兼業主夫になり、自分で食事の支度をするようになってからというもの、外食する機会が著しく減ってしまいました。
なので、家計をやりくりして、たまに家族で外食に出かける時は嬉しくてたまりません。なにせ、注文するだけで料理が出てくるのですから。しかも、食べ終わった後は食器の片づけまでやってくれて、洗い物をする必要もありません。ラクちんです。
人が不幸になるゴールを連想させるたとえは不適格
また、外食機会が減ることで、時折、無性に恋しくなる味もあります。
その1つが、吉野家の牛丼。初めて食べた時、「なんや、この美味いドンブリは!」とガッついたことを今でも鮮明に覚えています。家でも牛丼をつくることはできますが、似たような味にはなっても、何かが違います。
なぜ、吉牛(よしぎゅう)はあんなに美味いのでしょう? 久々に食べたいなぁ...。
などと思っていたら、ニュースで吉牛が大きく取り上げられてビックリしました。でも、よろしくない内容のようです。なんでも、マーケティングに長けた吉野家の元役員が、大学の社会人向け講座で「生娘シャブづけ戦略」なるものを披露したとか。
品性のかけらも感じない戦略にあきれつつも、「そうか。自分もまんまとシャブづけにされていたのか」と、一瞬思ってしまいました。
しかし、冷静に考えると、自分は決して吉牛の依存症になっているわけではありません。吉牛は好きですが、なくても生きていけます。禁断症状も出ませんし、シャブづけにされた感はありません。
そもそも、シャブとは覚せい剤のことですから、「シャブづけ」とは違法薬物を投与して依存症にさせることです。それって、その人を不幸にしますよね? 「生娘」や「シャブづけ」という言葉の不適切さに注目が集まるのは当然ですが、人が不幸になるゴールを連想させるたとえを使っている点においても、完全にNGではないですか。

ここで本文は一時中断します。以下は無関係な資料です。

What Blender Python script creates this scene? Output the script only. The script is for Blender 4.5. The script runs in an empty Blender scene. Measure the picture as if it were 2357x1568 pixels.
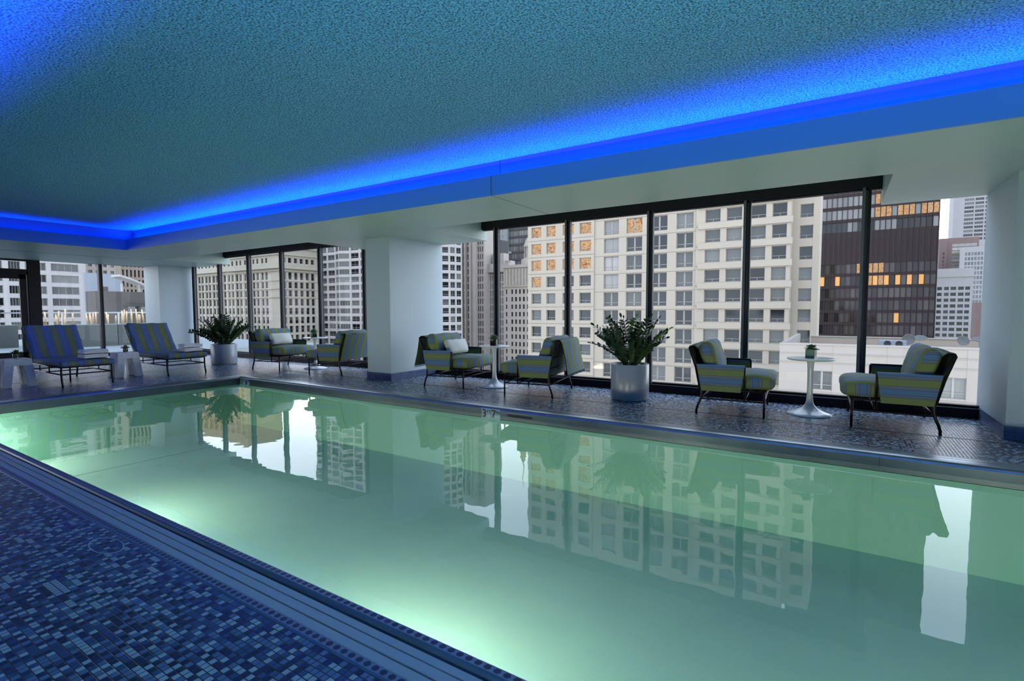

吉牛は、アラフィフ男の自分がいま食べても十分美味い食べ物です。別に、学生時代に食べたことで依存症になったわけではありません。大人になってから高級な料理もそれなりにいただいたことはありますが、やっぱり吉牛は吉牛で美味いのです。
そう考えると、「生娘シャブづけ戦略」には顧客視点が全く反映されておらず、マーケティングの施策としての要諦を何1つ言い当てていないように思います。ますますもって、ナゼこんなたとえを使ったのか意味がわかりません。